Teknoloji yoğun alanlarda dışa bağımlığı ortadan kaldırma yolunda da bir farkındalık ve çaba var ancak bu yetersiz. 2. büyük sorun, bütünlüklü bir sanayileşme programı ve KOBİ yapılanması ile çözülebilir. Burada Sanayi Bakanlığı’nın çok önemli çabaları var. Ancak onlar tabii ki tek başına yetmiyor. Banka sisteminin bu alana dönük yeniden düzenlenmesi gerekiyor. 3. Büyük sorunun bir yanı siyasi olarak Kürt sorununa da gelip dayanıyor. Burada siyasi çözüm başlangıç olacak.
ABD’de olan ‘mali uçurum’ tartışmaları vergi sisteminin nasıl bir temel dönüşüm alanı olduğunu gösteriyor bize. Maliye Bakanlığı’nın bu alanda çalışmaları var. Umarım 2013’te somut olarak görürüz.
5. yapısal sorunumuz adeta bir devrim sorunu.
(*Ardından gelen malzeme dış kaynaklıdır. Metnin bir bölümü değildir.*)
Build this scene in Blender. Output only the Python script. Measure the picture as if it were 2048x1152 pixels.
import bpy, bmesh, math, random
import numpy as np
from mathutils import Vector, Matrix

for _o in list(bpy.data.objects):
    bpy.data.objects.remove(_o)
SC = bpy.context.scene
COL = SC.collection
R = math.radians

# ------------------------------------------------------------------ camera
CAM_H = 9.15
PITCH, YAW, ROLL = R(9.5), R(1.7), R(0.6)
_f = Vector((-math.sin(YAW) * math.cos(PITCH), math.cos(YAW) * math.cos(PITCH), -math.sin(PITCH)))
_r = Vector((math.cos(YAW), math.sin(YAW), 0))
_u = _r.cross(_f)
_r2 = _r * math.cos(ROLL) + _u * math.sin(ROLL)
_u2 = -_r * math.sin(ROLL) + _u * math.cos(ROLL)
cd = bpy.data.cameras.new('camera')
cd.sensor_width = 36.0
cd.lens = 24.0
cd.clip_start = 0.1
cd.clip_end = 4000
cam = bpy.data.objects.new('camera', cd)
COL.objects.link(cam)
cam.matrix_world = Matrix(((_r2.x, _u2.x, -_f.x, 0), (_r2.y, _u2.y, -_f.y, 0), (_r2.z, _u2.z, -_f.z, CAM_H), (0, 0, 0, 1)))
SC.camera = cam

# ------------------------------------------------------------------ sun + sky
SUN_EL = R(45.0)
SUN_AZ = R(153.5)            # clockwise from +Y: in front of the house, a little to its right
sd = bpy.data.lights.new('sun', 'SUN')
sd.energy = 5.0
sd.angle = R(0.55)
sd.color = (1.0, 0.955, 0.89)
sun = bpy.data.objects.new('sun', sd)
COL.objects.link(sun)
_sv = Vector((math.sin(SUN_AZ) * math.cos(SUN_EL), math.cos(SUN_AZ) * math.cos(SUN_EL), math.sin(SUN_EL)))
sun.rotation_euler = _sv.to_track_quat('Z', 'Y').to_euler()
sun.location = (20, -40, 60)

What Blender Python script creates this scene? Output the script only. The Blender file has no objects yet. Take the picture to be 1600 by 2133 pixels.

Yani eğitim alanında ilköğretimden üniversitelere kadar olan sorunlar öyle küçük reformlarla çözülecek aşamayı çoktan geçti. 6. yapısal sorun ile ilgili bir önceki yazıda yazdım. Çok özetle hemen Merkez Bankası Kanunu’nun değişmesi gerekiyor. Bu alanda samimi olan buradan başlar.
İşte böyle; bu sorunlarla 2013’e başlayacağız. Ama umut her şeyin başıdır.